1786-03-07

On this date WILLIAM RUFUS KING, the U.S. Representative from North Carolina, Senator from Alabama, and the thirteenth Vice President of the United States was born (d. 1853). 

Historians have argued about the extremely close relationship that King had with President James Buchanan. Mostly the heterosexual historians like looking the other way or whistling to distraction that there was nothing going on at all between these two. But the two were rather inseparable. They shared a summer cottage outside of D.C. during the summers (interestingly right across the path from the cottage Lincoln would use during the Civil War).

The 1852 Democratic National Convention was held at the 1851 Maryland Institute for the Promotion of the Mechanic Arts Hall in Baltimore. Franklin Pierce was nominated for president, and King was nominated for vice president.
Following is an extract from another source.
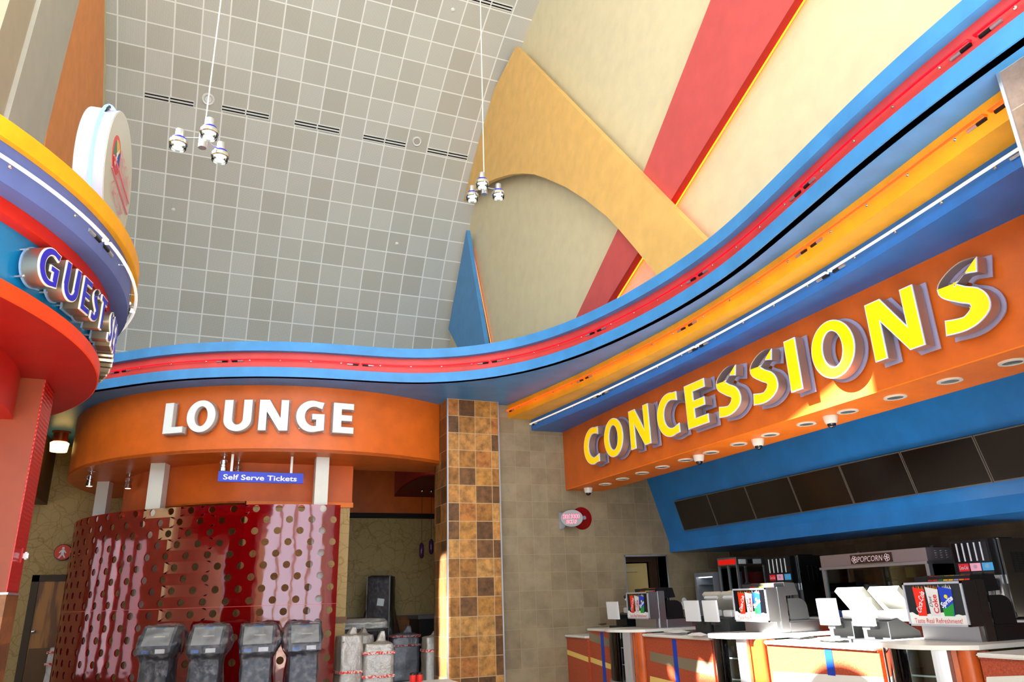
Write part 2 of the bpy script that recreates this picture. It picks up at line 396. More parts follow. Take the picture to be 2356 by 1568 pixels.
for p in _A:
    q = _B[np.argmin(np.linalg.norm(_B-p, axis=1))]; RIB.append((p+q)/2)
RIB = smooth(np.array(RIB), 24)
def offs(P, d):                                   # d > 0 moves to the viewer's side
    T = np.gradient(P, axis=0); T /= np.linalg.norm(T, axis=1)[:, None]; return P+d*np.c_[T[:, 1], -T[:, 0]]
def strip(P, z0, z1): return MB().loops([[(x, y, z0) for x, y in P], [(x, y, z1) for x, y in P]])
def curve_band(name, m, P, back, z0, z1):         # solid band following the curve
    Q = offs(P, -back)
    L = [[(P[i][0], P[i][1], z0), (P[i][0], P[i][1], z1), (Q[i][0], Q[i][1], z1), (Q[i][0], Q[i][1], z0)] for i in range(len(P))]
    return struct(name, MB().loops(L, True, True), m, 40)
curve_band('trim_1', BLUE, RIB, .10, ZS, 5.206)
curve_band('trim_2', REDCOVE, offs(RIB, -.095), .10, 5.206, 5.478)
curve_band('trim_3', BLUE, RIB, .2, 5.478, ZT)
YC_ = [(4.98,-2.5),(5.06,1.2),(5.136,2.746),(5.288,3.639),(5.412,4.352),(5.509,5.1),(5.628,6.1),(5.665,6.9),(5.68,7.543),(5.644,8.41),(5.514,10.085),(5.30,11.5),(5.143,12.475)]
NC_ = [(5.05,-2.5),(5.30,1.2),(5.485,2.923),(5.665,4.05),(5.828,5.4),(5.90,6.744),(5.915,7.6),(5.90,8.6),(5.83,10.2),(5.70,11.7),(5.616,12.475)]
YC = smooth(resample(YC_, 90), 12); NC = smooth(resample(NC_, 90), 12)
# flat blue soffit under the ribbon
poly = [(x, y) for x, y in offs(RIB, -.02)]+[(x, y) for x, y in YC]+[(6.6, YW), (6.6, 19), (-7, 19)]
struct('trim_4', MB().prism([(x, y, ZS) for x, y in poly], (0, 0, .06)), BLUE)
poly = [(x, y) for x, y in offs(RIB, -.15)]+[(XC, -2.5), (XC, 21), (-7, 21)]
struct('trim_5', MB().prism([(x, y, ZT-.04) for x, y in poly], (0, 0, .03)), BLUE)
# yellow step with its bright underside, then the blue step
mb = strip(YC, 4.797, ZS); mb.loops([[(x, y, 4.797) for x, y in YC], [(x, y, 4.797) for x, y in NC]]); struct('trim_6', mb, YEL, 30)
mb = strip(NC, 4.59, 4.797); mb.loops([[(x, y, 4.59) for x, y in NC], [(XF+.02, y, 4.59) for x, y in NC]]); struct('trim_7', mb, NAVYSTRIP, 30)
struct('trim_8', MB().box((XF, -2.5, 3.50), (XF+.04, YW, 4.66)), ORANGE)                 # concessions fascia
struct('trim_9', MB().box((XF, -2.5, 3.488), (7.07, YW, 3.50)), ORANGE_LIT)                 # its soffit
struct('trim_10', MB().box((7.05, -2.5, 3.50), (7.07, YW, 4.9)), ORANGE_LIT)
struct('trim_11', MB().box((XF+.04, -2.5, 4.86), (9.9, YW, 4.9)), BLUE2)
def panX(z): return 8.444-.3105*(z-2.548)
mb = MB().loops([[(panX(4.9), y, 4.9), (panX(2.548), y, 2.548), (8.444, y, 2.353), (9.85, y, 2.353), (9.85, y, 2.40), (8.54, y, 2.40), (8.54, y, 2.56), (panX(4.9)+.1, y, 4.9)] for y in (-2.5, YW-.002)], True, True)
struct('trim_12', mb, BLUE2)                                                            # tilted bulkhead of the menu boards
# --- tile wall, doorway, concession back wall
DX0, DX1, DZ = 7.437, 8.334, 2.284
struct('wall_far', wall_holes('y', YW, .3, 4.87, 10.1, 0, ZS, [(DX0, DX1, -.01, DZ)]), TILEGREY)
struct('wall_far_lining', MB().box((DX1, YW+.01, 0), (DX1+.012, YW+.29, DZ)).box((DX0-.012, YW+.01, 0), (DX0, YW+.29, DZ)), TILEJAMB)
struct('wall_back', MB().box((9.85, -2.5, 0), (10.05, YW, 4.9)), TILEBACK)
t = .022
struct('trim_13', MB().box((DX0-t, YW-.012, 0), (DX0, YW+.01, DZ+t)).box((DX1, YW-.012, 0), (DX1+t, YW+.01, DZ+t)).box((DX0-t, YW-.012, DZ), (DX1+t, YW+.01, DZ+t)), ALU)
# door frame and door ajar in the passage behind
FR = MB().box((DX0+.01, YW+.3, 0), (DX0+.13, YW+.42, 2.2)).box((DX1-.14, YW+.3, 0), (DX1-.02, YW+.42, 2.2)).box((DX0+.01, YW+.3, 2.2), (DX1-.02, YW+.42, 2.284))
d1 = struct('door_1', FR, mat('bronze_door_frame', (54, 34, 22), .5))
DOORM = mat('cream_door_paint', (190, 164, 96), .45)
lf = MB().obox((DX1-.16, YW+.44, .01), (-.50, .16, 0), (.015, .045, 0), (0, 0, 2.17)).build('door_leaf', DOORM, d1)
MB().obox((DX1-.36, YW+.485, 2.02), (-.22, .07, 0), (-.018, -.05, 0), (0, 0, .09)).build('door_closer', mat('closer_cover', (186, 164, 112), .5), d1)
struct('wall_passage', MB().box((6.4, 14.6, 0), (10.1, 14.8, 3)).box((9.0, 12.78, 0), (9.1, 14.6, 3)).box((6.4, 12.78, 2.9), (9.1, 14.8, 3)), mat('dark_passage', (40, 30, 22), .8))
# --- amber tile pillar with steel corner trims
PX0, PX1, PY0 = 3.895, 4.867, 12.286
struct('wall_pillar', MB().box((PX0, PY0, 0), (PX1, 13.05, ZS)), PILLAR_F)
struct('wall_pillar_side', MB().box((PX0-.006, PY0+.002, 0), (PX0, 13.05, ZS)), PILLAR_S)
struct('trim_14', MB().box((PX0-.012, PY0-.012, 0), (PX0+.012, PY0+.012, ZS)).box((PX1-.012, PY0-.012, 0), (PX1+.012, PY0+.012, ZS)), ALU)
# --- second tile pillar at the near end of the concession strips
p2 = atZ(2297, 168, ZS)
NP = tile_mat('taupe_pillar_tile', .33, [(150,128,112),(158,138,128),(146,122,100)], (180,170,160), (1, 2), (p2.y-.33, ZS-.33), .4, .2, .01, 5)
struct('wall_near_pillar', MB().box((p2.x, -1.0, 0), (p2.x+1.1, p2.y, ZS)), NP)
struct('trim_15', MB().box((p2.x-.012, p2.y-.012, 0), (p2.x+.012, p2.y+.012, ZS)), ALU)

# ================================================================== LOUNGE SHELL
LC = (1.757, 16.34); LR = 4.165; LZ = 3.948
def lp(a, R): return (LC[0]+R*math.sin(a), LC[1]-R*math.cos(a))     # a = 0 faces the hall
a1 = math.asin((PX0+.02-LC[0])/LR); a0 = -math.radians(121)
ang = [a0+(a1-a0)*i/90 for i in range(91)]
BL_ = [lp(a, LR) for a in ang]
L = [[(x, y, LZ), (x, y, ZS), (x2, y2, ZS), (x2, y2, LZ)] for (x, y), (x2, y2) in zip(BL_, [lp(a, LR-.06) for a in ang])]
struct('trim_16', MB().loops(L, True, True), ORANGE, 40)
poly = BL_+[(6.2, 13.1), (6.2, 13.6), (2.46, 13.6), (2.46, 13.42), (.62, 13.42)]
inn = [(.62, 13.36)]+[lp(a, 3.2) for a in np.linspace(-.42, -2.1, 30)]
lowpoly = [(x, y) for x, y in BL_]+[(PX1, 13.05), (6.2, 13.1), (6.2, 13.75), (2.456, 13.75), (2.456, 13.45), (.62, 13.45)]+[lp(a, 3.1) for a in np.linspace(-.42, -2.1, 30)]
struct('trim_17', MB().prism([(x, y, LZ+.002) for x, y in lowpoly], (0, 0, .05)), ORANGE)
INN = [(2.456, 13.75), (2.456, 13.37), (.66, 13.37)]+[lp(a, 3.2) for a in np.linspace(-.40, -2.1, 40)]
L = [[(x, y, 3.27), (x, y, LZ+.03)] for x, y in INN]
struct('trim_18', MB().loops(L), paint('inner_header_orange', (206, 92, 14), .5), 40)
struct('trim_19', MB().prism([(x, y, 3.27) for x, y in INN]+[(2.456, 18.4, 3.27)], (0, 0, .03)), ORANGE_LIT)
struct('trim_20', MB().box((.68, 13.345, 3.215), (2.475, 13.40, 3.30)), ORANGE_LIT)
struct('wall_lounge_return', MB().box((.68, 13.39, 0), (2.43, 13.72, 3.26)), PAPER)
struct('baseboard_return', MB().box((.66, 13.365, 1.31), (2.445, 13.39, 1.405)), mat('rail_wood', (120, 82, 40), .5))
struct('wall_lounge_back', MB().box((-7.5, 18.5, 0), (6.3, 18.7, ZS)), PAPER)
struct('baseboard_back', MB().box((2.45, 18.46, 1.30), (6.25, 18.5, 1.345)), mat('pale_rail', (170, 150, 110), .5))
struct('wall_wainscot', MB().box((2.45, 18.44, 0), (6.25, 18.495, 1.30)), WOODTILE)
struct('wall_lounge_right', MB().box((6.2, 12.78, 0), (6.4, 18.5, ZS)), PAPER)
struct('trim_21', MB().box((2.46, 18.2, 3.68), (6.2, 18.5, ZS)), ORANGE)
struct('trim_22', MB().box((2.46, 18.24, 3.58), (6.2, 18.5, 3.68)), mat('black_reveal', (20, 12, 6), .7))
# round red ceiling drum over the lounge bar
zd = 4.079; rc = (6.6, 17.9); 
DP = [atZ(*p, zd) for p in ((905,1143),(917,1128),(930,1117),(950,1106),(980,1091))]
arc = [(4.385, 18.2)]+[(p.x, p.y) for p in DP[1:]]+[(6.2, 15.3)]
arc = smooth(resample(arc, 40), 10)
struct('trim_23', MB().loops([[(x, y, zd) for x, y in arc], [(x, y, ZS) for x, y in arc]]), REDCOVE, 40)
struct('trim_24', MB().prism([(x, y, zd) for x, y in arc]+[(6.2, 18.2, zd)], (0, 0, .03)), paint('drum_underside', (120, 20, 14), .6))
# restroom corner: bulkhead beside the guest canopy, oak door
struct('trim_25', MB().box((-6, 11.5, 3.79), (-3.07, 18.5, ZS)), mat('brown_bulkhead', (88, 62, 30), .6))
bx0, bx1, bz = -3.095, -2.161, 2.36
fr = MB().box((bx0, 18.42, 0), (bx0+.13, 18.5, bz)).box((bx1-.06, 18.42, 0), (bx1, 18.5, bz)).box((bx0, 18.42, bz-.13), (bx1, 18.5, bz))
d2 = struct('door_2', fr, mat('dark_door_frame', (60, 44, 20), .5))
MB().box((bx0+.13, 18.46, .02), (bx1-.06, 18.495, bz-.13)).build('door_leaf', OAK, d2)
q = atY(78, 1452, 18.44)
MB().lathe([(.03, 0), (.03, .02), (.014, .025), (.014, .05), (.034, .06), (.034, .085), (.001, .1)], (q.x, 18.46, q.z), (0, -1, 0)).build('door_knob', CHROME, d2, 40)
MB().box((bx0+.15, 18.45, .0), (bx1-.08, 18.46, .95)).build('kick_plate', mat('kick_plate', (88, 60, 30), .35, .3), d2)

# ================================================================== GUEST CANOPY
GC = (-4.122, 6.604)
def ring(name, m, prof): return struct(name, MB().lathe(prof, (GC[0], GC[1], 0), seg=160, cap=False), m, 30)
ring('trim_26', MAROON, [(2.6, 3.492), (3.195, 3.49)])
ring('trim_27', RINGORANGE, [(3.195, 3.49), (3.205, 3.495), (3.205, 3.598), (3.12, 3.60)])
ring('trim_28', RINGTEAL, [(3.13, 3.60), (3.13, 4.0)])
ring('trim_29', RINGRED, [(3.13, 3.998), (3.19, 4.0), (3.212, 4.005), (3.212, 4.102)])
ring('trim_30', RINGBLUE, [(3.212, 4.103), (3.35, 4.105), (3.352, 4.11), (3.352, 4.356)])
ring('trim_31', RINGYEL, [(3.352, 4.355), (3.392, 4.358), (3.398, 4.364), (3.398, 4.48), (3.2, 4.49), (.01, 4.5)])
ring('trim_32', REDCOVE if False else paint('drum_red_paint', (176, 20, 10), .5), [(2.637, 3.492), (2.637, 3.13), (.01, 3.125)])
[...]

Pierce and King defeated the Whig candidates, Winfield Scott and William Alexander Graham. Because King was ill with tuberculosis and had traveled to Cuba in an effort to regain his health, he was not able to be in Washington to take his oath of office on March 4, 1853. By a special Act of Congress passed on March 2, he was allowed to take the oath outside the United States, and was sworn in on March 24, 1853, near Matanzas, Cuba, by the US consul to Cuba, William L. Sharkey. King is the first and, to date, only Vice President of the United States to take the oath of office on foreign soil. 

Shortly afterward, King made the journey to return to Chestnut Hill., and promptly died within two days of his arrival on April 18, 1853, aged 67, of tuberculosis. He was interred in a vault on the plantation and later reburied in Selma’s Old Live Oak Cemetery. King never carried out any duties of the office.

 Following his death, the office of vice president was vacant until John C. Breckinridge was inaugurated with President James Buchanan in March 1857.

Buchanan was widely considered the worst American President (before Trump, who rescued Bush) for acceding to the demands of the Southern pro-slavery forces. Now why would a Northerner president from Pennsylvania have acted that way? Might it have had something to do with his attachment with the slave-owning Southerner King?

In any case, people noticed.  Buchanan and King’s close relationship prompted Andrew Jackson to refer to King as “Miss Nancy” and Buchanan as “Aunt Fancy,” while Aaron V. Brown spoke of the two as “Buchanan and his wife.” Further, some of the contemporary press also speculated about Buchanan and King’s relationship. If there was nothing happening, why did Buchanan and King’s nieces destroy their uncles’ correspondence after their deaths?  We know why of course.  Surviving letters illustrate “the affection of a special friendship,” and Buchanan wrote of his “communion” with his housemate.

King County, in Washington State (Seattle’s county) was was originally named after King and was recently changed to honor Dr. Martin Luther King.